Time and again, U.S. administrations—under the banner of fighting terrorism—have launched airstrikes that promise precision but deliver devastation. The narrative is always the same: terrorists are the target, security is the goal, and justice is the motive. Yet history shows that such actions rarely eliminate extremism. Instead, they deepen resentment, fuel radicalization, and condemn innocent populations to endless cycles of violence.
If the objective truly were to defeat ISIS, then accountability, intelligence-led operations, and international cooperation would take precedence over blanket bombardment. Bombs do not distinguish between a militant and a mother cooking for her children. Missiles do not ask whether a collapsing house shelters a fighter or a family asleep at night.

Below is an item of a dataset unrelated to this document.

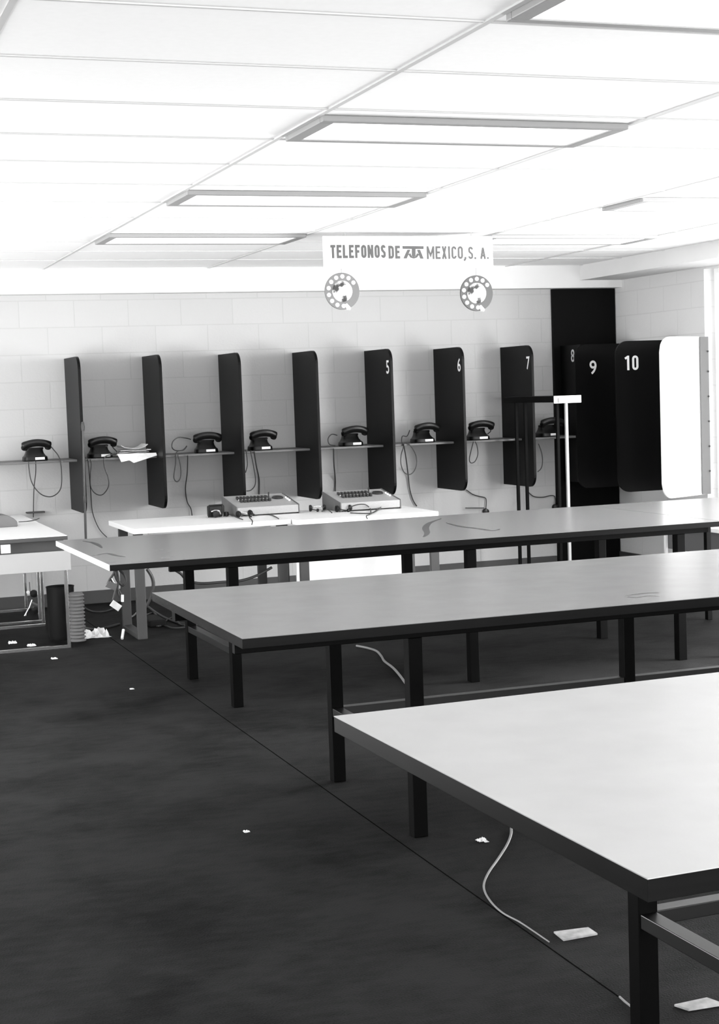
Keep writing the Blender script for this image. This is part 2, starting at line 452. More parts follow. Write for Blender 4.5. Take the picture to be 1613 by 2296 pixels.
for i, ((x, y), lab) in enumerate(spots):
    if i == 0: L0.location = (x, y, ZC - .001); L0['label'] = lab
    else: dup(L0, (x, y, ZC - .001), 0, lab)

# ------------------------------------------------------------------ hanging sign and dials
SY = 9.60
k = SY / 9.0
sx0, sx1 = 3.07 * k, 4.185 * k
sz0, sz1 = EYE + (2.356 - EYE) * k, EYE + (2.553 - EYE) * k
t = thing('hanging_sign', 'white sign reading TELEFONOS DE MEXICO, S. A. hung from the ceiling', 'sign', ((sx0 + sx1) / 2, SY, sz0))
def loc(v, o=t): return Vector(v) - o.location
MB().box(loc((sx0, SY, sz0)), loc((sx1, SY + .02, sz1)), .003).build('board', M_sign, t)
for x in (sx0 + .15, sx1 - .15):
    MB().tube([loc((x, SY + .01, sz1 - .004)), loc((x, SY + .01, ZC - .002))], .0025, 6).build('hanger', M_rail_top, t)
def sg(u, v): return at(u, v, SY - .001)
def words(body, u0, u1, v0, v1, bold):
    a, b2 = sg(u0, v1), sg(u1, v0)
    zz = lambda u: 0
    c = (a + b2) / 2
    block_text('lettering', body, M_letter, t, Vector((c.x, SY - .0002, c.z)) - t.location,
               (1, 0, 0), (0, 0, 1), (0, -1, 0), abs(b2.x - a.x), abs(b2.z - a.z), bold, thick=.0012)
words('TELEFONOS', 742, 865, 549, 579, .20)
words('DE', 872, 897, 551, 580, .20)
words('MEXICO,', 958, 1045, 552, 581, .16)
words('S. A.', 1051, 1096, 553, 581, .16)
# the T emblem
def poly_px(P, m=M_letter):
    # pixels of the enlarged crop -> photo pixels -> board
    q = [sg(700 + a * .31, 500 + b_ * .31) for a, b_ in P]
    return [(p.x - t.location.x, p.z - t.location.z) for p in q]
em = MB()
for P in ([(654, 166), (809, 168), (807, 189), (656, 187)],
          [(722, 187), (750, 187), (750, 238), (736, 246), (722, 238)],
          [(690, 193), (712, 193), (686, 257), (661, 257)],
          [(760, 193), (782, 193), (808, 258), (783, 258)],
          [(696, 226), (712, 218), (722, 240), (736, 246), (736, 258), (712, 250)],
          [(776, 228), (760, 218), (750, 240), (736, 246), (736, 258), (760, 250)]):
    em.prism(poly_px(P), (0, -.0015, 0), (1, 0, 0), (0, 0, 1), (0, 1, 0), .002)
em.build('emblem', M_letter, t, False)

def dial(cx_px, cz_px, m, start, label, name='dial_ornament'):
    c = at(cx_px, cz_px, SY)
    R = .118
    o = thing(name, label, 'hanging ornament', c)
    plate = MB().lathe([(.001, -.004), (R * .985, -.004), (R, -.002), (R, .006), (.001, .006)], (0, 0, 0), 'Y', 56).build('plate', m, o)
    for i in range(10):
        a = math.radians(start + i * 26.5)
        MB().lathe([(.001, -.0055), (R * .115, -.0055), (R * .115, -.003)], (R * .80 * math.cos(a), 0, R * .80 * math.sin(a)), 'Y', 18).build('finger_hole', M_sign, o)
    MB().lathe([(.001, -.03), (R * .2, -.028), (R * .4, -.02), (R * .55, -.008), (R * .58, -.004)], (0, 0, 0), 'Y', 36).build('globe', M_globe, o)
    st = MB(); st.prism([(.12, -.72), (.24, -.66), (.46, -.90), (.42, -1.02), (.22, -1.0)], (0, -.006, 0), (R, 0, 0), (0, 0, R), (0, 1, 0), .003)
    st.build('finger_stop', M_sign, o)
    MB().tube([(0, 0, R - .004), (0, 0, sz0 - c.z + .002)], .0012, 5).build('thread', M_gcord, o)
    return o
dial(767.5, 653, M_disc_l, 35, 'light grey telephone dial disc with globe centre, below the sign\'s left end')
dial(1069, 657.5, M_disc_d, 35, 'dark grey telephone dial disc with globe centre, below the sign\'s right end')

# ------------------------------------------------------------------ booth partitions on the back wall
PX = [2.0584, 2.6802, 3.3086, 3.9409, 4.5766, 5.2066, 5.8358]
PT, PB, PD = 1.953, .765, .605
def partition(x, depth, label, number=None, ntop=None):
    o = thing('booth_partition', label, 'booth partition', (x, YB, PB), 0, 'black booth partitions along the walls')
    MB().prism(rounded(depth, PT - PB, .10, ('br', 'tr')), (0, 0, 0), (0, -1, 0), (0, 0, 1), (1, 0, 0), .022, .0015).build('panel', M_panel, o)
    if number:
        text_mesh('number', number, .1, M_num, o, (-.0015, -.545, 1.805 - PB), (0, -1, 0), (0, 0, 1), (-1, 0, 0), width=.062, height=.108, thick=.001, bold=.0012)
    return o
labs = ['leftmost booth partition, grey in the light, a thin pole along its edge',
        'second booth partition from the left, dark grey, newspapers beside it',
        'third booth partition from the left, black, behind the small black desk unit',
        'fourth booth partition from the left, black, between the two switchboards',
        'black booth partition numbered 5', 'black booth partition numbered 6', 'black booth partition numbered 7']
for i, x in enumerate(PX):
    partition(x, PD, labs[i], {4: '5', 5: '6', 6: '7'}.get(i))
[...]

What is happening in Syria today is not merely a counterterrorism operation; it is collective punishment. It is the normalization of civilian suffering as an acceptable cost of foreign policy. And it raises an uncomfortable question the world too often avoids: whose lives matter when superpowers decide to “send a message”?
The pain Syrians are enduring will not appear in victory speeches or military statistics. But it will linger in mass graves, refugee camps, and traumatized generations long after the bombs stop falling. If global leaders are serious about peace and security, they must start by recognizing a simple truth—terror cannot be defeated by terror, and justice cannot be built on the ruins of innocent lives.